J’ai beaucoup travaillé avec des gens que j’ai pu rencontrer, des gens proches de moi. Quand je choisis des modèles pour mes contrats, je suis souvent intéressée par celles qui ont un visage naïf, frais. J’ai beaucoup photographié des gens que j’aime et j’ai l’impression que ça influe énormément sur mes choix de mannequins, il y a très souvent des similitudes avec des visages qui me sont familiers. C’est un peu bizarre ! Je suis très proche de ma sœur et, quand je regarde mes choix de modèles, ça se rapproche de jeune filles de son âge, qui ont des attitudes, des maladresses un peu similaires. J’aime beaucoup la naïveté.
Tu utilises souvent des lumières naturelles, tu aurais envie de t’orienter vers le travail en studio ?
Je pense qu’en mode, oui, je vais m’orienter un peu plus vers le travail en studio, car je me suis rendu compte que même en extérieur j’utilisais souvent des fonds très neutres et des choses assez épurées. Ça se rapproche parfois plus du studio. Jusqu’à présent, ce que j’aimais et recherchais c’était vraiment les lumières naturelles, mais le studio pourrait m’apporter une maîtrise de la couleur et ça m’intéresse beaucoup.

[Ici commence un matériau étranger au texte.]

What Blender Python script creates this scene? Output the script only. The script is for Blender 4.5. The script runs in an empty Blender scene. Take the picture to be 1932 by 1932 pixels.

Si tu devais donner un conseil à un ou une jeune qui se lance dans la photographie ?
Je pense que je lui dirais ce que mon frère m’a dit au téléphone récemment : “Il faut croire en son travail même si les autres n’y croient pas, s’écouter et avoir confiance !”
Quels sont tes projets pour la suite ?
Je vais créer un événement avec mon amie Typhaine avec des expositions qui mêleront photographie et illustration. Je prépare aussi un gros voyage en Argentine avec mon frère et un ami vidéaste et on aimerait faire un reportage là-bas pendant deux mois.